Friday, August 3, 2012

On Cemeteries and Anglo-Irish Patriots




     Yesterday, I ran to the top of Mount Royal. At least, I ran part way up. I did not go on the roads, but on the dirt paths which take you up the mountain more directly. They are also a little harder to navigate, so I got lost. I ended up in a cemetery. It looked small at first, because there were hedges and trees and things separating each bit of it, so I thought I would just run through it. In attempting this, I made my way well into it. Then I did not know how to get out. Every time I thought I saw an exit, it just led into another area. In the end I had to climb over a tall iron fence with spikes on the top to get out. I found a tree near the fence and used it to get over. On the other side of some dense brush, I found the road.

     About a week ago, I finished John Ralston Saul's biography of Louis-Hippolyte LaFontaine and Robert Baldwin, two of Canada's pre-Confederation founding fathers. The fathers of Canadian democracy, maybe. Saul describes in some detail the embarrassing antics of the mid-nineteenth century Anglo-Protestant Canadian merchant class, in particular the violence resulting from their religious devotion to England and Englishness. He notes several times in passing that most of these English patriots (it might be better to say "thugs who cited English patriotism as their motivation") were not English at all. They were Irish, Scottish, German, Dutch and what-have-you.

I was in an old part of the cemetery, I guess. Most of the dead buried there had died before 1915, many before 1900. They were nearly all perfect Canadian WASP names: Drummond, Nelson, Williams and things like that. Some of them had mausoleums. There were no ‘O’ prefixes and not even that many ‘Mc’ prefixes. Yet nearly all of them had been born somewhere in Ireland or Scotland — Ireland, more often. These, it occurred to me, might be the English patriots of which Saul writes.

     Of course, it was a different thing in those times to call oneself English. It was not implicitly to distinguish oneself from the Scots or others. Nevertheless, the fact that so many of these ardent English had in fact come from other parts is worth noting when one considers the thuggery perpetrated in the name of being “English.” None of this is to say that nobody English did anything wrong or participated in the riots Saul describes. Nor is it to denigrate in any way the Scots or Irish (Anglo or otherwise).
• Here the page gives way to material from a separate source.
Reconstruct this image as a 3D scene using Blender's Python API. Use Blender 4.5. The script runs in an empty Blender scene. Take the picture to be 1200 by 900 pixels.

     Of course, the Canadian “English” come not only from the British Isles. I began recently to read about the history of ethnic Germans in Canada. There are a lot. There have been a lot all along. And many of them were what we might have considered English. There were German loyalists of no insignificant number. They spoke English. They were merchants.

     The fact is that English Canada is not nearly so English as we sometimes like to believe. It is easy to conceive Canada as a dichotomous country. It is intellectually satisfying, too. It makes sense. We have little cultural identity of our own, so English Canada looks to England. It happens to the best of us. I became a bit bleary watching the Queen at the opening ceremonies. I buy muesli from Poundbury. But Canada is not really English. Nor is it really just French, nor a hybrid of the two. Canada is something much more complicated. As convenient as it would be for English Canada to reach over the Atlantic and borrow an identity, it is not us and has never been us. We are just Canadian, and, while it would be nice to have the UK's access to all European Union job markets, I really would not have it any other way. Sorry, this got a little sentimental toward the end.